[START OF Collected material]
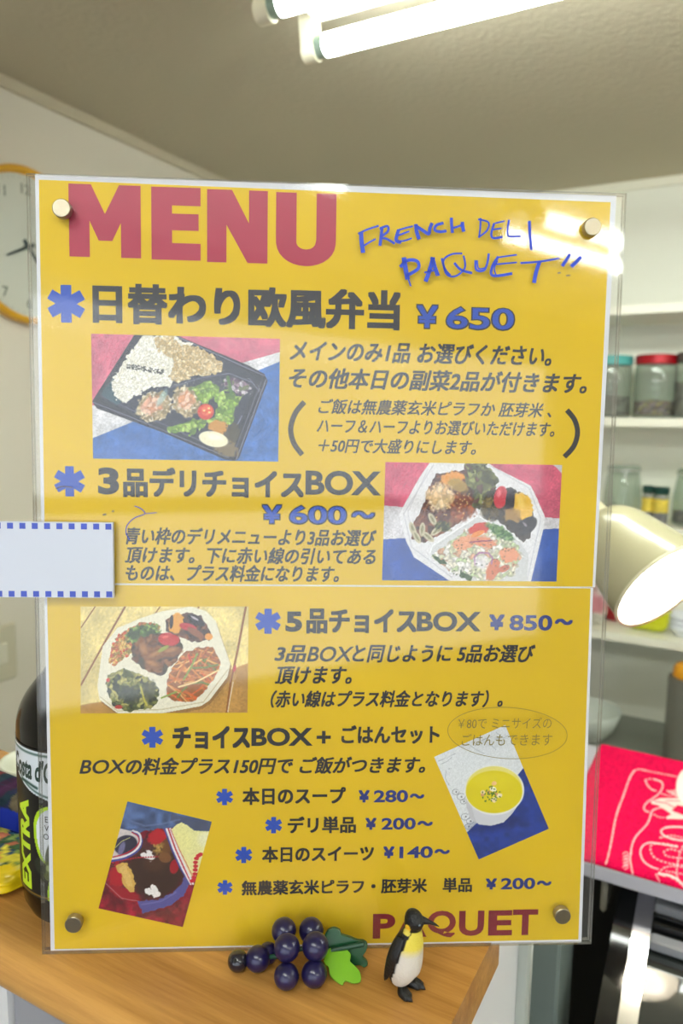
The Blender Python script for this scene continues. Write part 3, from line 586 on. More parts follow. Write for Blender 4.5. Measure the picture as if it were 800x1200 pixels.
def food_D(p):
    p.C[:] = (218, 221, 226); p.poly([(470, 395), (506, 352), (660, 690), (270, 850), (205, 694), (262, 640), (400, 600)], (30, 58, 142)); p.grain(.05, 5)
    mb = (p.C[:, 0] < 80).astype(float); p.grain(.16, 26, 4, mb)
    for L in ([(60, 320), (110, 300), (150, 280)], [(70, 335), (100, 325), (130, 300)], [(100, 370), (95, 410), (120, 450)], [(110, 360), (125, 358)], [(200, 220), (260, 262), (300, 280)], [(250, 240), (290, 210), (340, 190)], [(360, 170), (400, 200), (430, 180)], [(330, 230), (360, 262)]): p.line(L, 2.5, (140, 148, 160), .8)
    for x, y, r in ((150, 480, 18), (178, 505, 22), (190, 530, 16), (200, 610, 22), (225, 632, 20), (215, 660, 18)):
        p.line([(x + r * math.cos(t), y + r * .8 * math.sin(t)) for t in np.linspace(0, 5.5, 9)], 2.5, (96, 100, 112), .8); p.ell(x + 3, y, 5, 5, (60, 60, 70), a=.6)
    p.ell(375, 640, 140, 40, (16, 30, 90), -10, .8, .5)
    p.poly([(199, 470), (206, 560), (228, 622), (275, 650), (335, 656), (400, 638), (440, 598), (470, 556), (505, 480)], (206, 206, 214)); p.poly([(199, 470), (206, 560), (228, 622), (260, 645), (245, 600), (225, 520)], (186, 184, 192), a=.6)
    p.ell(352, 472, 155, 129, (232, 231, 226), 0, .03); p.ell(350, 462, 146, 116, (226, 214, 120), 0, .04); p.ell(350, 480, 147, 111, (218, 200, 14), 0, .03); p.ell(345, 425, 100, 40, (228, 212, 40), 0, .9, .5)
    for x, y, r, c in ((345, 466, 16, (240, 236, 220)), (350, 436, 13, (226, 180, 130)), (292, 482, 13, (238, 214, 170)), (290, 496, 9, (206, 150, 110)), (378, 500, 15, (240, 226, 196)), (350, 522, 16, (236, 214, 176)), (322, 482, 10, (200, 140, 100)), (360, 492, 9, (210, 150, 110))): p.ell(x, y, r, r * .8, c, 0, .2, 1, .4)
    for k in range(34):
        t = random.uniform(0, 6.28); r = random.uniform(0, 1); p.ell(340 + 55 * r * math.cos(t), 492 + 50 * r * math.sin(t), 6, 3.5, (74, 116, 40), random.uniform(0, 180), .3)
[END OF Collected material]
Copy out all the data exactly; skip the pictures.

The Blender Python script for this scene continues. Write part 3, from line 586 on. More parts follow. Write for Blender 4.5. Measure the picture as if it were 800x1200 pixels.
def food_D(p):
    p.C[:] = (218, 221, 226); p.poly([(470, 395), (506, 352), (660, 690), (270, 850), (205, 694), (262, 640), (400, 600)], (30, 58, 142)); p.grain(.05, 5)
    mb = (p.C[:, 0] < 80).astype(float); p.grain(.16, 26, 4, mb)
    for L in ([(60, 320), (110, 300), (150, 280)], [(70, 335), (100, 325), (130, 300)], [(100, 370), (95, 410), (120, 450)], [(110, 360), (125, 358)], [(200, 220), (260, 262), (300, 280)], [(250, 240), (290, 210), (340, 190)], [(360, 170), (400, 200), (430, 180)], [(330, 230), (360, 262)]): p.line(L, 2.5, (140, 148, 160), .8)
    for x, y, r in ((150, 480, 18), (178, 505, 22), (190, 530, 16), (200, 610, 22), (225, 632, 20), (215, 660, 18)):
        p.line([(x + r * math.cos(t), y + r * .8 * math.sin(t)) for t in np.linspace(0, 5.5, 9)], 2.5, (96, 100, 112), .8); p.ell(x + 3, y, 5, 5, (60, 60, 70), a=.6)
    p.ell(375, 640, 140, 40, (16, 30, 90), -10, .8, .5)
    p.poly([(199, 470), (206, 560), (228, 622), (275, 650), (335, 656), (400, 638), (440, 598), (470, 556), (505, 480)], (206, 206, 214)); p.poly([(199, 470), (206, 560), (228, 622), (260, 645), (245, 600), (225, 520)], (186, 184, 192), a=.6)
    p.ell(352, 472, 155, 129, (232, 231, 226), 0, .03); p.ell(350, 462, 146, 116, (226, 214, 120), 0, .04); p.ell(350, 480, 147, 111, (218, 200, 14), 0, .03); p.ell(345, 425, 100, 40, (228, 212, 40), 0, .9, .5)
    for x, y, r, c in ((345, 466, 16, (240, 236, 220)), (350, 436, 13, (226, 180, 130)), (292, 482, 13, (238, 214, 170)), (290, 496, 9, (206, 150, 110)), (378, 500, 15, (240, 226, 196)), (350, 522, 16, (236, 214, 176)), (322, 482, 10, (200, 140, 100)), (360, 492, 9, (210, 150, 110))): p.ell(x, y, r, r * .8, c, 0, .2, 1, .4)
    for k in range(34):
        t = random.uniform(0, 6.28); r = random.uniform(0, 1); p.ell(340 + 55 * r * math.cos(t), 492 + 50 * r * math.sin(t), 6, 3.5, (74, 116, 40), random.uniform(0, 180), .3)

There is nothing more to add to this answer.